As coincidências banais construídas por Deus não afectam a livre vontade do homem, que face a elas faz a sua escolha: tira proveito delas, aceita-as ou rejeita-as

v. 7 …dai de beber aos animais e ide apascentá-los. Admira ver Jacob, o estranho, dar ordens aos pastores que não são seus. Quer afastar os pastores? Quer demonstrar que é um líder? Os pastores lhe dirão que ele não conhece a situação (v.8).

v. 10 Quando Jacob viu Raquel, filha de Labão, irmão da sua mãe… removei a pedra da boca do poço. Jacob não perde tempo e de modo decidido comete um acto de galanteria, dando de beber ao gado de Labão em vez de Raquel. Resulta claro que Jacob tem uma força física muito superior ao normal; é capaz de, sozinho, deslocar uma pedra que costumava ser movida por vários pastores. É dito três vezes que Labão é tio de Jacob e por consequência Raquel é sua prima direita.

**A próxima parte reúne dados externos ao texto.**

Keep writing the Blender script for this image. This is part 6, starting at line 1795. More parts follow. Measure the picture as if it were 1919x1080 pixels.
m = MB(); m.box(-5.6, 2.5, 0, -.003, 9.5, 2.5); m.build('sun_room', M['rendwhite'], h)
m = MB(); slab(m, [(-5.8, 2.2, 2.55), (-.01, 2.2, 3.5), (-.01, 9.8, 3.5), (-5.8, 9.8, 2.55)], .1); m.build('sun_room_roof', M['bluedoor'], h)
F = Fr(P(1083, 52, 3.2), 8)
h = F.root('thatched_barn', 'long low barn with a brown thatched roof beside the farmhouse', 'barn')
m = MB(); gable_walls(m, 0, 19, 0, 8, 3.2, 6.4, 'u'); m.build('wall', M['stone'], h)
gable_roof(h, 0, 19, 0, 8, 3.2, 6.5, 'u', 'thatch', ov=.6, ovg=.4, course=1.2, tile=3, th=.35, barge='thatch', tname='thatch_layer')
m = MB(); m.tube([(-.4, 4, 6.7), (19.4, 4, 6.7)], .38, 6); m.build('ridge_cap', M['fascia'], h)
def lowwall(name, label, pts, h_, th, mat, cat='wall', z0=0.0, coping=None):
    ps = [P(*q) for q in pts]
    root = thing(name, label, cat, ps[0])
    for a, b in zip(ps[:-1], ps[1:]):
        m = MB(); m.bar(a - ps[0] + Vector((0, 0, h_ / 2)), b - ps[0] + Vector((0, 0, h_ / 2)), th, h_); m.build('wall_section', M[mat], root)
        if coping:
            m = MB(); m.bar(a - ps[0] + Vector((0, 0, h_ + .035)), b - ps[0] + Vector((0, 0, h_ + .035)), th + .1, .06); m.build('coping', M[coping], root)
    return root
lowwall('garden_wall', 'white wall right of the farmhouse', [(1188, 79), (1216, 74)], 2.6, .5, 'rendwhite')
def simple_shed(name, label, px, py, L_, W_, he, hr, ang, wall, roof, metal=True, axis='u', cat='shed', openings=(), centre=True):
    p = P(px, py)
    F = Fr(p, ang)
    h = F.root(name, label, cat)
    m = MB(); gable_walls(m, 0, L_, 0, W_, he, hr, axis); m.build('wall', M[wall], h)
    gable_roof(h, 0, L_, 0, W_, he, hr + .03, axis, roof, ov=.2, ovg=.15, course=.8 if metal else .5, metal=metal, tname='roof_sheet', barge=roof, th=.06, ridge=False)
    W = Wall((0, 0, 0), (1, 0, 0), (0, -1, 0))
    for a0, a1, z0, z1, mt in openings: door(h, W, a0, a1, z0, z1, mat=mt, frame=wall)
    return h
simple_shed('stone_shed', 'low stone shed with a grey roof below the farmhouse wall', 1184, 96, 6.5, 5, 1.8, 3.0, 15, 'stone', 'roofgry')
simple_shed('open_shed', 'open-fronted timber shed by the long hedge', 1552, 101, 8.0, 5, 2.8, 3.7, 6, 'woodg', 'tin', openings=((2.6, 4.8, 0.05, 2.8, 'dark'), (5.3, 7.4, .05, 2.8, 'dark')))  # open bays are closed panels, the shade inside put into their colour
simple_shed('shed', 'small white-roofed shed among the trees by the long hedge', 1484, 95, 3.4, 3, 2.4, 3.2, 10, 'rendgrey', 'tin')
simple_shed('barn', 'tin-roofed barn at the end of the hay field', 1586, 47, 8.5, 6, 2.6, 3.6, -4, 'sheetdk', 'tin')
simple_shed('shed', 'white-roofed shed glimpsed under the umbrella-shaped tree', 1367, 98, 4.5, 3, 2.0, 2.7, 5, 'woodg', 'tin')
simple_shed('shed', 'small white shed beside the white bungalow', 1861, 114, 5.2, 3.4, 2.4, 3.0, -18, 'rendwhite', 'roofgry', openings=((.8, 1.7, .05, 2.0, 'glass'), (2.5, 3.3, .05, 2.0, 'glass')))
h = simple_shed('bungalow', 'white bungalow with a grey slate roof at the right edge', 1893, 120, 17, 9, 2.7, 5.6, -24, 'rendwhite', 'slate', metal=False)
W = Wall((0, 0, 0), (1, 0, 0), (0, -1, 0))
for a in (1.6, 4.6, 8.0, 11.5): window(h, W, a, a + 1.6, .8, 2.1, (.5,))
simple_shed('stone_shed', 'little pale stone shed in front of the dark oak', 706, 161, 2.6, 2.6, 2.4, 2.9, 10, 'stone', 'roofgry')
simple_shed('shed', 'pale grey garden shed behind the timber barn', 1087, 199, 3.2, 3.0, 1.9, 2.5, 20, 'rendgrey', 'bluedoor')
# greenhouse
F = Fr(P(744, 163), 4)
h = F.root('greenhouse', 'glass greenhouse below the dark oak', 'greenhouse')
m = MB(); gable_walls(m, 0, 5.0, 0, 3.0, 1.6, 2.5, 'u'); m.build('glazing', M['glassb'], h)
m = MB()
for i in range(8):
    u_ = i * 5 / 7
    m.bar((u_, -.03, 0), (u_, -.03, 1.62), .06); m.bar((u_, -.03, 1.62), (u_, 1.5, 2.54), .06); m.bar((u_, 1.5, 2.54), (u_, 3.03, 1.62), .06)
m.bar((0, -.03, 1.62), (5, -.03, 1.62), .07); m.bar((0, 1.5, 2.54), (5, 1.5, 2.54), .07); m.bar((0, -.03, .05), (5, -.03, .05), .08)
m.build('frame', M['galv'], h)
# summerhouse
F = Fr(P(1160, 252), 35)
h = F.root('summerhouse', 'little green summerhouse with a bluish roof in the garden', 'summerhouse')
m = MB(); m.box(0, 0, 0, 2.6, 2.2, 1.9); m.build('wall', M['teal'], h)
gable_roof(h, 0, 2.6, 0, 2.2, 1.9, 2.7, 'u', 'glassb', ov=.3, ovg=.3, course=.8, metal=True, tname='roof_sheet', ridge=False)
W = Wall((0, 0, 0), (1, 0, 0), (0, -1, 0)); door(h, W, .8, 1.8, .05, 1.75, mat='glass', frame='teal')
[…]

Esta ênfase quer significar que Jacob, depois de ter enganado o pai, quer agora obedecer-lhe até ao fim, casando com uma mulher do mesmo clã.

v. 11 Depois Jacob beijou Raquel, soltou um grito e pôs-se a chorar em alta voz. O autor faz precipitar os acontecimentos e relata um amor à primeira vista. Jacob mantém um carácter impulsivo e decidido. Beija Raquel sem mesmo lhe dizer quem é e descarrega a sua tensão num pranto libertador.
vv. 12-14 Jacob revela a sua identidade e a filha corre a contar tudo ao pai Labão. Este acorre ao encontro do sobrinho e parece muito acolhedor.

v. 15 Labão disse a Jacob… indica-me qual deve ser o teu salário. A afectuosidade de Labão é apenas aparente, quando se dá conta que o sobrinho não traz consigo o dote obriga-o a trabalhar ao seu serviço.

vv 16-17 Ora Labão tinha duas filhas; a mais velha Lia… tinha os olhos mortiços, enquanto que Raquel era esbelta. As filhas eram um bem patrimonial, por isso se pedia um preço nupcial adequado, o “mohar”(Gn 24,53; Ex 22,15-16; Dt 22, 28-29). Ou então pediam-se serviços (1Sam 17,25; 18,25-27).

vv.18-20 Jacob amava Raquel… servir-te-ei sete anos por Raquel… pareciam-lhe poucos dias tanto era o seu amor por ela. O autor quer mostrar que Jacob era capaz de amar, servir por amor, e esperar pacientemente o seu momento. Óptimas qualidades para um patriarca.

vv 21-22. Terminados os sete anos, Jacob pede a sua esposa e Labão celebra a festa.

vv.23.25a. E aconteceu que tomou a filha Lia e a conduziu a ele e ele uniu-se a ela... porém, de manhã ele viu que era Lia. A obscuridade da noite não permitiu a Jacob dar-se conta do engano, tal como o pai Isaac não viu o engano do seu filho Jacob. No Lv 18,18 proíbe-se o casamento com uma irmã da mulher devido ao ciúme que se sabiam decorrente da situação, mas Labão justifica-se apelando a uma tradição local.

vv. 25b-27 Jacob reage justamente porque se sente enganado e pede Raquel. Labão tranquiliza-o dizendo que terminada a semana nupcial terá Raquel, mas deverá trabalhar para ele ainda mais sete anos. Jacob aceita por amor e servirá outros sete anos. Para o autor, é assim que Jacob se resgata de haver enganado o seu pai.

v.30 Ele (Jacob) uniu-se também a Raquel e amou Raquel mais que Lia.
Com esta narrativa o autor reabilita Jacob; este obedece ao pai Isaac, é determinado mas sabe ter paciência, tem temperamento de líder que toma a iniciativa mas não desdenha servir por um longo período.

Um patriarca, de facto, deve dar sempre o exemplo para as gerações futuras, mesmo se já não é apresentado como um herói, mas como um homem comum com as suas fragilidades.

O autor acredita que toda a história está nas mãos de Deus e não nas dos homens, mesmo se estes são co-protagonistas com Ele.